Hearing for Huntertown annexation

Proposal could add 1,500 people

A public hearing will take place Wednesday regarding a proposed annexation in Huntertown.

Town officials hope to annex an area bordered by Gump, Dunton, Cedar Canyon and Coldwater roads, much of it in the Twin Eagles subdivision. The area also includes the Willow Run and Turnberry subdivisions west of Dunton Road, several agricultural parcels south of Gump Road, and some homes on the north side of Gump Road.

The Twin Eagles subdivision includes 12 sections with a total of 364 lots. The proposed annexation area includes a large portion of the subdivision, but does not include the larger homes near Coldwater Road.

The town is already providing water and sewer services to homeowners in that area, but it’s unclear whether the annexation would be voluntary or involuntary.

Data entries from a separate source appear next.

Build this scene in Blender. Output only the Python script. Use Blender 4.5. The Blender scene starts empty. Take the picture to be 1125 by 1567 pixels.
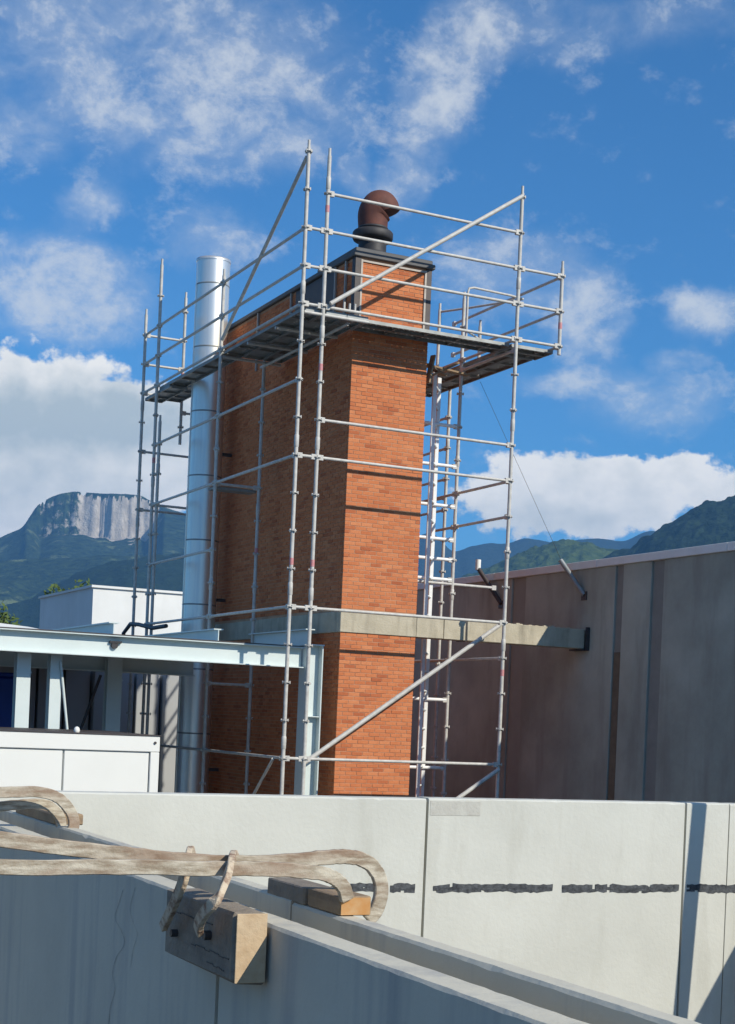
import bpy, bmesh, math, random
import numpy as np
from mathutils import Vector, Matrix
random.seed(7)
np.random.seed(7)
S = bpy.context.scene
COL = S.collection
R = math.radians
# World axes: X runs along the front of the scaffold, Y away along its side, Z up; eye height is 5 m.
EZ = 5.0
DECK = EZ + 5.462

# ------------------------------------------------------------------ camera
AL, RO = 0.4498, 0.0424
CAM = Vector((-7.883, -18.835, EZ))
fwd = Vector((math.sin(AL), math.cos(AL), 0)); rgt = Vector((math.cos(AL), -math.sin(AL), 0)); upv = Vector((0, 0, 1))
cx = math.cos(RO) * rgt + math.sin(RO) * upv
cy = -math.sin(RO) * rgt + math.cos(RO) * upv
cam = bpy.data.cameras.new('camera')
camo = bpy.data.objects.new('camera', cam)
COL.objects.link(camo)
camo.matrix_world = Matrix(((cx.x, cy.x, -fwd.x, CAM.x), (cx.y, cy.y, -fwd.y, CAM.y), (cx.z, cy.z, -fwd.z, CAM.z), (0, 0, 0, 1)))
cam.sensor_width = 36
cam.lens = 2368.8 / 1567 * 36
cam.shift_y = 0.2040
cam.clip_start = 0.1
cam.clip_end = 60000
S.camera = camo

# ------------------------------------------------------------------ sun and sky
SUN = Vector((0.51, -1.0, 0.79)).normalized()
sun = bpy.data.lights.new('sun', 'SUN')
sun.energy = 5.0
sun.angle = R(0.53)
sun.color = (1.0, 0.94, 0.82)
suno = bpy.data.objects.new('sun', sun)
COL.objects.link(suno)
suno.rotation_euler = SUN.to_track_quat('Z', 'Y').to_euler()
suno.location = (8, -12, 30)

W = bpy.data.worlds.new('World')
S.world = W
W.use_nodes = True
wn, wl = W.node_tree.nodes, W.node_tree.links
wn.clear()


def wnode(t, **k):
    n = wn.new(t)
    for a, b in k.items():
        setattr(n, a, b)
    return n


def wmath(op, a, b=None, c=None, clamp=False):
    n = wnode('ShaderNodeMath', operation=op, use_clamp=clamp)
    for i, v in enumerate((a, b, c)):
        if v is None:
            continue
        if isinstance(v, (int, float)):
            n.inputs[i].default_value = v
        else:
            wl.new(v, n.inputs[i])
    return n.outputs[0]


def wrange(v, a, b, c=0.0, d=1.0, smooth=True):
    n = wnode('ShaderNodeMapRange', interpolation_type='SMOOTHSTEP' if smooth else 'LINEAR')
    wl.new(v, n.inputs[0])
    for i, x in enumerate((a, b, c, d)):
        n.inputs[i + 1].default_value = x
    return n.outputs[0]


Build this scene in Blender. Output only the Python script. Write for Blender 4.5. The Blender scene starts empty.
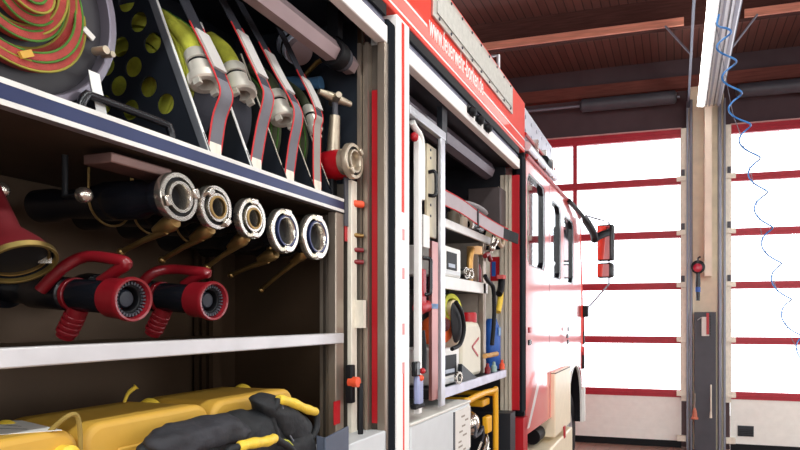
import bpy, bmesh, math, random
from mathutils import Vector, Matrix
random.seed(7)
PI = math.pi
C = bpy.context.scene.collection
V = Vector
# ------------------------------------------------------------------ camera
D, H = 0.95, 1.70                     # distance from the truck side, eye height
FPX, CX, HY = 624.0, 494.0, 318.0     # focal length, principal point (800x450 px)
TH = math.atan(183.0/624.0)
sT, cT = math.sin(TH), math.cos(TH)
cam = bpy.data.cameras.new('camera'); camo = bpy.data.objects.new('camera', cam); C.objects.link(camo)
camo.location = (D, 0, H); camo.rotation_euler = (PI/2, 0, TH)
cam.sensor_width = 36; cam.lens = FPX/800*36
cam.shift_x = -(CX-400)/800; cam.shift_y = (HY-225)/800
cam.clip_start = 0.05; cam.clip_end = 200
bpy.context.scene.camera = camo

def S(px, py, x):
    """survey: the point of the photo on the plane X = x (parallel to the truck's side)"""
    d = D-x; zc = FPX/cT*d/(677-px); y = (zc-d*sT)/cT
    return V((x, y, H+(HY-py)*zc/FPX))
def G(px, py, z):
    """survey: the same on a level plane Z = z"""
    zc = FPX*(H-z)/(py-HY); xc = (px-CX)/FPX*zc
    return V((D+cT*xc-sT*zc, sT*xc+cT*zc, z))
def F(px, py, y):
    """survey: the same on a plane Y = y (across the truck)"""
    k = (px-CX)/FPX
    rx = (k*cT*y-sT*y)/(cT+k*sT); zc = -sT*rx+cT*y
    return V((D+rx, y, H+(HY-py)*zc/FPX))

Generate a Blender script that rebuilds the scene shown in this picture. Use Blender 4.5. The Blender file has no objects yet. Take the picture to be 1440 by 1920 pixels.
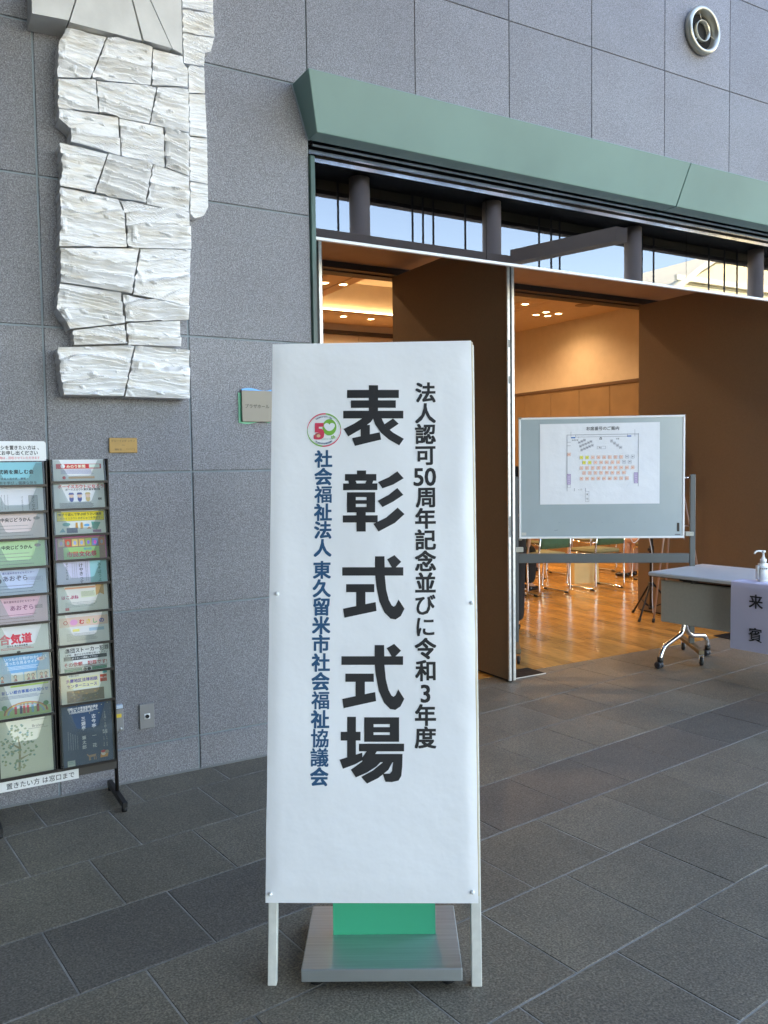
import bpy, bmesh, math, random
from mathutils import Vector, Matrix, noise
R = math.radians
random.seed(7)
C = bpy.context.scene.collection
scn = bpy.context.scene

# ------------------------------------------------------------------ camera, sky, sun, exposure
# World frame: X runs along the granite facade, Y into the building (facade face at Y=0), Z up.
cam = bpy.data.cameras.new('camera'); co = bpy.data.objects.new('camera', cam); C.objects.link(co)
yaw, pitch, roll = R(30), .0568, -.014
fw = Vector((math.sin(yaw)*math.cos(pitch), math.cos(yaw)*math.cos(pitch), -math.sin(pitch)))
rt = Vector((math.cos(yaw), -math.sin(yaw), 0)); dn = fw.cross(rt)
rt2 = rt*math.cos(roll) - dn*math.sin(roll); dn2 = rt*math.sin(roll) + dn*math.cos(roll)
m = Matrix((rt2, -dn2, -fw)).transposed().to_4x4(); m.translation = (0, -3.985, 1.5)
co.matrix_world = m
cam.sensor_fit = 'VERTICAL'; cam.sensor_height = 24; cam.lens = 19.5
cam.clip_start = .05; cam.clip_end = 500
scn.camera = co

SUN_EL, SUN_AZ = 38, 20      # the sun stands behind the hall, so the facade is in open shade
world = bpy.data.worlds.new('World'); scn.world = world; world.use_nodes = True
nt = world.node_tree; bg = nt.nodes['Background']
sky = nt.nodes.new('ShaderNodeTexSky'); sky.sky_type = 'NISHITA'; sky.sun_disc = False
sky.sun_elevation = R(SUN_EL); sky.sun_rotation = R(SUN_AZ); sky.air_density = 1.0; sky.dust_density = .1; sky.ozone_density = 2.2
nt.links.new(sky.outputs[0], bg.inputs[0]); bg.inputs[1].default_value = .15
sl = bpy.data.lights.new('sun', 'SUN'); sl.energy = 4; sl.angle = R(.5); sl.color = (1, .93, .82)
so = bpy.data.objects.new('sun', sl); C.objects.link(so)
sd = Vector((math.sin(R(SUN_AZ))*math.cos(R(SUN_EL)), math.cos(R(SUN_AZ))*math.cos(R(SUN_EL)), math.sin(R(SUN_EL))))
so.rotation_euler = sd.to_track_quat('Z', 'Y').to_euler(); so.location = (0, 0, 30)
scn.view_settings.view_transform = 'Standard'; scn.view_settings.look = 'None'
scn.view_settings.gamma = 1; scn.view_settings.use_white_balance = True; scn.view_settings.white_balance_temperature = 7800; scn.view_settings.white_balance_tint = 15; scn.view_settings.exposure = 3.38; scn.view_settings.use_curve_mapping = False
LAMP = .42

# ------------------------------------------------------------------ materials
def mat(name, col, rough=.6, metal=0, var=0, vscale=8, bump=0, bscale=60, spec=.5, rnd=0, tr=0, alpha=1, emit=None, es=0, detail=6, stretch=None, coat=0):
    M = bpy.data.materials.new(name); M.use_nodes = True; n = M.node_tree; b = n.nodes['Principled BSDF']
    b.inputs['Base Color'].default_value = (*col, 1); b.inputs['Roughness'].default_value = rough
    b.inputs['Metallic'].default_value = metal; b.inputs['Specular IOR Level'].default_value = spec
    if coat: b.inputs['Coat Weight'].default_value = coat; b.inputs['Coat Roughness'].default_value = .12
    if tr: b.inputs['Transmission Weight'].default_value = tr
    if alpha < 1: b.inputs['Alpha'].default_value = alpha
    if emit: b.inputs['Emission Color'].default_value = (*emit, 1); b.inputs['Emission Strength'].default_value = es
    tc = n.nodes.new('ShaderNodeTexCoord'); src = tc.outputs['Object']
    if stretch:
        mp = n.nodes.new('ShaderNodeMapping'); mp.inputs['Scale'].default_value = stretch
        n.links.new(src, mp.inputs['Vector']); src = mp.outputs[0]
    last = None
    if var:
        nz = n.nodes.new('ShaderNodeTexNoise'); nz.inputs['Scale'].default_value = vscale; nz.inputs['Detail'].default_value = detail
        n.links.new(src, nz.inputs['Vector'])
        cr = n.nodes.new('ShaderNodeMapRange'); cr.inputs[1].default_value = .3; cr.inputs[2].default_value = .7
        cr.inputs[3].default_value = 1-var; cr.inputs[4].default_value = 1+var
        n.links.new(nz.outputs['Fac'], cr.inputs[0])
        mu = n.nodes.new('ShaderNodeVectorMath'); mu.operation = 'SCALE'; mu.inputs[0].default_value = col
        n.links.new(cr.outputs[0], mu.inputs['Scale']); last = mu.outputs[0]
    if rnd:
        oi = n.nodes.new('ShaderNodeObjectInfo'); mr = n.nodes.new('ShaderNodeMapRange')
        mr.inputs[3].default_value = 1-rnd; mr.inputs[4].default_value = 1+rnd
        n.links.new(oi.outputs['Random'], mr.inputs[0])
        mu = n.nodes.new('ShaderNodeVectorMath'); mu.operation = 'SCALE'
        if last: n.links.new(last, mu.inputs[0])
        else: mu.inputs[0].default_value = col
        n.links.new(mr.outputs[0], mu.inputs['Scale']); last = mu.outputs[0]
    if last: n.links.new(last, b.inputs['Base Color'])
    if bump:
        nz = n.nodes.new('ShaderNodeTexNoise'); nz.inputs['Scale'].default_value = bscale; nz.inputs['Detail'].default_value = 5
        n.links.new(src, nz.inputs['Vector'])
        bp = n.nodes.new('ShaderNodeBump'); bp.inputs['Strength'].default_value = bump; bp.inputs['Distance'].default_value = .01
        n.links.new(nz.outputs['Fac'], bp.inputs['Height']); n.links.new(bp.outputs[0], b.inputs['Normal'])
    return M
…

The annexation would add about 1,500 people to Huntertown’s population, which the 2010 census listed at 4,810.

The number in the area to be added is calculated by figuring three people per household, Stephen Carter of Carter Dillon Umbaugh LLC said.

If the area is annexed, the town would get about $192,000 in additional revenue, mostly from county economic development and option income taxes, along with state funding for local roads and streets, which is based on road mileage and population, Carter said.

Allen County Auditor Tera Klutz estimated Huntertown will gain $108,370 in new revenue, after losing $8,083 from circuit breaker tax caps.

Property owners who have already reached the circuit breaker caps would not see an increase in property taxes, but the circuit breaker tax caps for real property would shift among the overlapping taxing units, with Northwest Allen County Schools – the largest taxing unit – receiving about $60,000 less in tax revenues next year if the annexation occurs.

This year the school corporation lost about $2.5 million from tax caps, NACS Business Manager Bill Mallers said.

“It’s a concern when we see this because we not in a position to lose another $60,000,” Mallers said.

According to figures provided by Klutz, taxing units that would see a loss of revenue because of the shift in circuit breaker tax caps allocations should the area be annexed include:

•Allen County: $21,828

•NACS $59,950

•Library $8,370

•Township $219

•Airport $1,901

•Northwest Fire $3,025

Should annexation occur, Huntertown has a year in which to provide services such as fire and police protection and street maintenance and three years to provide other improvements such as road construction, utility services and street lights.